* begin Data supplied *

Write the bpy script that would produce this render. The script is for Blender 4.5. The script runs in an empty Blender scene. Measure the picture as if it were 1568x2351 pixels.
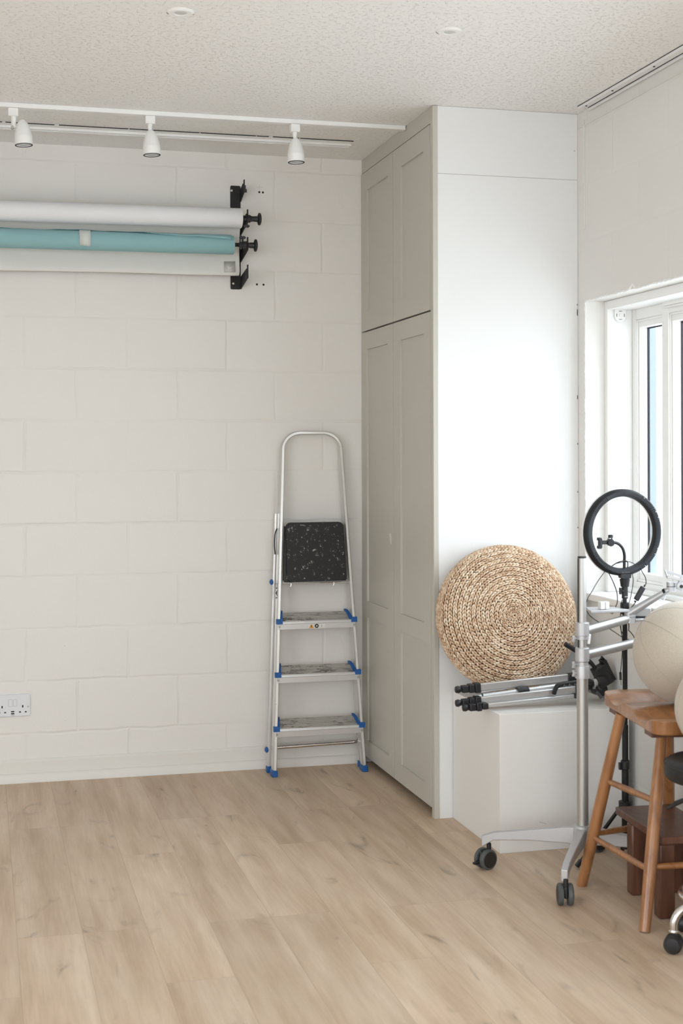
import bpy, math, random
from mathutils import Vector, Matrix, Quaternion
random.seed(7)
sc = bpy.context.scene
COL = sc.collection
PI = math.pi
W, D, H = 0.603, 1.0436, 2.7466           # right wall plane, cupboard front depth, ceiling height

# ------------------------------------------------------------------ materials
def new_mat(name):
    m = bpy.data.materials.new(name); m.use_nodes = True
    nt = m.node_tree; b = nt.nodes['Principled BSDF']
    return m, nt, b
def N(nt, t, **kw):
    n = nt.nodes.new(t)
    for k, v in kw.items():
        if k.startswith('i_'): n.inputs[k[2:].replace('_', ' ')].default_value = v
        else: setattr(n, k, v)
    return n
def simple(name, col, rough=.5, metal=0, bump=None, spec=.5, var=0, coat=0, bd=.002):
    m, nt, b = new_mat(name)
    b.inputs['Base Color'].default_value = (*col, 1); b.inputs['Roughness'].default_value = rough
    b.inputs['Metallic'].default_value = metal; b.inputs['Specular IOR Level'].default_value = spec
    b.inputs['Coat Weight'].default_value = coat
    tc = N(nt, 'ShaderNodeTexCoord')
    if bump:
        n = N(nt, 'ShaderNodeTexNoise', i_Scale=bump[0], i_Detail=4); nt.links.new(tc.outputs['Object'], n.inputs['Vector'])
        bp = N(nt, 'ShaderNodeBump', i_Strength=bump[1], i_Distance=bd)
        nt.links.new(n.outputs[0], bp.inputs['Height']); nt.links.new(bp.outputs[0], b.inputs['Normal'])
    if var:
        n = N(nt, 'ShaderNodeTexNoise', i_Scale=6, i_Detail=5); nt.links.new(tc.outputs['Object'], n.inputs['Vector'])
        r = N(nt, 'ShaderNodeMapRange'); r.inputs[3].default_value = 1-var; r.inputs[4].default_value = 1+var
        mx = N(nt, 'ShaderNodeMix', data_type='RGBA', blend_type='MULTIPLY'); mx.inputs[0].default_value = 1
        mx.inputs[6].default_value = (*col, 1)
        nt.links.new(n.outputs[0], r.inputs[0]); nt.links.new(r.outputs[0], mx.inputs[7]); nt.links.new(mx.outputs[2], b.inputs['Base Color'])
    return m
def ramp(nt, stops):
    r = N(nt, 'ShaderNodeValToRGB'); e = r.color_ramp.elements
    e[0].position, e[0].color = stops[0]; e[1].position, e[1].color = stops[-1]
    for p, c in stops[1:-1]:
        x = e.new(p); x.color = c
    return r
def g(v): return (v, v, v, 1)

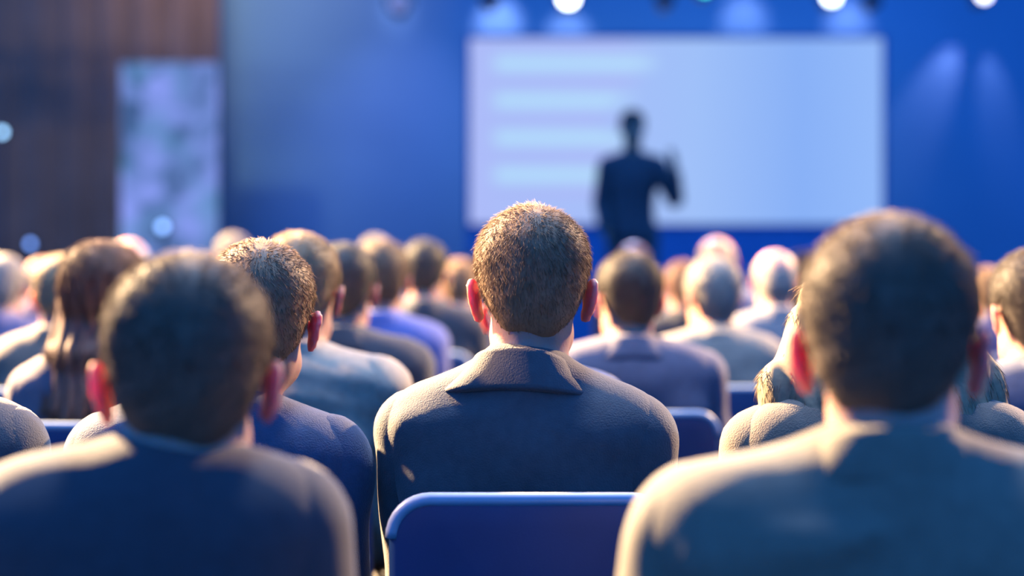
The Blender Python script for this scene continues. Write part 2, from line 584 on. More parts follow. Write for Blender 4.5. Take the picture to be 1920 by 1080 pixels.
class Field:
    def __init__(self, xs, ys, zs):
        self.ax = (xs, ys, zs)
        self.d = np.full((len(xs), len(ys), len(zs)), 0.3, dtype=np.float32)

    def region(self, lo, hi):
        sl, g = [], []
        for i in range(3):
            a = int(np.searchsorted(self.ax[i], lo[i]))
            b = int(np.searchsorted(self.ax[i], hi[i]))
            if b <= a: return None, None
            sl.append(slice(a, b))
            sh = [1, 1, 1]
            sh[i] = b - a
            g.append(self.ax[i][a:b].reshape(sh))
        return tuple(sl), g

    def put(self, p, e=0.0, koff=0.0):
        kind = p[0]
        if kind == 'cone':
            _, a, b, r1, r2, k = p
            a, b = np.array(a, dtype=np.float64), np.array(b, dtype=np.float64)
            r1, r2 = r1 + e, r2 + e
            k = k + koff
            m = k + 0.015
            rr = max(r1, r2) + m
            sl, g = self.region(np.minimum(a, b) - rr, np.maximum(a, b) + rr)
            if sl is None: return
            ab = b - a
            L2 = max(float(ab @ ab), 1e-9)
            t = np.clip(((g[0] - a[0]) * ab[0] + (g[1] - a[1]) * ab[1] + (g[2] - a[2]) * ab[2]) / L2, 0, 1)
            q = np.sqrt((g[0] - a[0] - t * ab[0]) ** 2 + (g[1] - a[1] - t * ab[1]) ** 2 + (g[2] - a[2] - t * ab[2]) ** 2)
            v = q - (r1 + (r2 - r1) * t)
        else:
            _, c, rad, rot, k = p
            rad = np.array(rad) + e
            k = k + koff
            rr = float(max(rad)) + k + 0.015
            c = np.array(c, dtype=np.float64)
            sl, g = self.region(c - rr, c + rr)
            if sl is None: return
            x, y, z = g[0] - c[0], g[1] - c[1], g[2] - c[2]
            if rot is not None:
                x, y, z = (rot[0][0] * x + rot[1][0] * y + rot[2][0] * z,
                           rot[0][1] * x + rot[1][1] * y + rot[2][1] * z,
                           rot[0][2] * x + rot[1][2] * y + rot[2][2] * z)
            k0 = np.sqrt((x / rad[0]) ** 2 + (y / rad[1]) ** 2 + (z / rad[2]) ** 2)
            k1 = np.sqrt((x / rad[0] ** 2) ** 2 + (y / rad[1] ** 2) ** 2 + (z / rad[2] ** 2) ** 2) + 1e-6
            v = k0 * (k0 - 1) / k1
        D = self.d[sl]
        if kind == 'cut':
            h = np.maximum(k - np.abs(D + v), 0) / k
            self.d[sl] = np.maximum(D, -v) + h * h * k * 0.25
        else:
            h = np.maximum(k - np.abs(D - v), 0) / k
            self.d[sl] = np.minimum(D, v) - h * h * k * 0.25

    def grids(self):
        xs, ys, zs = self.ax
        return xs.reshape(-1, 1, 1), ys.reshape(1, -1, 1), zs.reshape(1, 1, -1)

    def mesh(self, smooth=1):
        d = self.d
        xs, ys, zs = self.ax
        s = d < 0
        c = np.zeros(tuple(n - 1 for n in d.shape), dtype=np.int8)
        corners = [(i, j, k) for i in (0, 1) for j in (0, 1) for k in (0, 1)]
        nx, ny, nz = c.shape
        for (i, j, k) in corners:
            c += s[i:i + nx, j:j + ny, k:k + nz]
        act = (c > 0) & (c < 8)
        I = np.argwhere(act)
        n = len(I)
        cid = np.full(c.shape, -1, dtype=np.int64)
        cid[act] = np.arange(n)
        acc = np.zeros((n, 3))
        cnt = np.zeros(n)
        for a in corners:
            for ax in range(3):
                if a[ax]: continue
                b = list(a)
                b[ax] = 1
                ia, ib = I + np.array(a), I + np.array(b)
                va = d[ia[:, 0], ia[:, 1], ia[:, 2]].astype(np.float64)
                vb = d[ib[:, 0], ib[:, 1], ib[:, 2]].astype(np.float64)
                m = (va < 0) != (vb < 0)
                t = np.where(m, va / np.where(m, va - vb, 1), 0)
                pa = np.stack([xs[ia[:, 0]], ys[ia[:, 1]], zs[ia[:, 2]]], 1)
                pb = np.stack([xs[ib[:, 0]], ys[ib[:, 1]], zs[ib[:, 2]]], 1)
                acc += (pa + (pb - pa) * t[:, None]) * m[:, None]
                cnt += m
        V = acc / cnt[:, None]
        quads = []
        for ax in range(3):
            o1, o2 = [(1, 2), (2, 0), (0, 1)][ax]
            A = [slice(None)] * 3
            B = [slice(None)] * 3
            A[ax], B[ax] = slice(0, -1), slice(1, None)
            ch = s[tuple(A)] != s[tuple(B)]
            E = np.argwhere(ch)
            ok = (E[:, o1] > 0) & (E[:, o2] > 0) & (E[:, o1] < c.shape[o1]) & (E[:, o2] < c.shape[o2])
            E = E[ok]
            if not len(E): continue
            def cell(d1, d2):
                F2 = E.copy()
                F2[:, o1] += d1
                F2[:, o2] += d2
                return cid[F2[:, 0], F2[:, 1], F2[:, 2]]
            q = np.stack([cell(-1, -1), cell(0, -1), cell(0, 0), cell(-1, 0)], 1)
            inside_first = s[E[:, 0], E[:, 1], E[:, 2]]
            q[~inside_first] = q[~inside_first][:, ::-1]
            quads.append(q)
        Q = np.concatenate(quads)
        for _ in range(smooth):
            S = np.zeros_like(V)
            w = np.zeros(n)
            for a, b in ((0, 1), (1, 2), (2, 3), (3, 0)):
                np.add.at(S, Q[:, a], V[Q[:, b]])
                np.add.at(w, Q[:, a], 1)
                np.add.at(S, Q[:, b], V[Q[:, a]])
                np.add.at(w, Q[:, b], 1)
            V = V * 0.5 + 0.5 * S / np.maximum(w, 1)[:, None]
        return V, Q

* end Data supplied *

**What is required**
Only lines with "picture" are wanted here; list each of them.

**Response to this task**
Write the bpy script that would produce this render. The script is for Blender 4.5. The script runs in an empty Blender scene. Measure the picture as if it were 1568x2351 pixels.
The Blender Python script for this scene continues. Write part 2, from line 584 on. More parts follow. Write for Blender 4.5. Take the picture to be 1920 by 1080 pixels.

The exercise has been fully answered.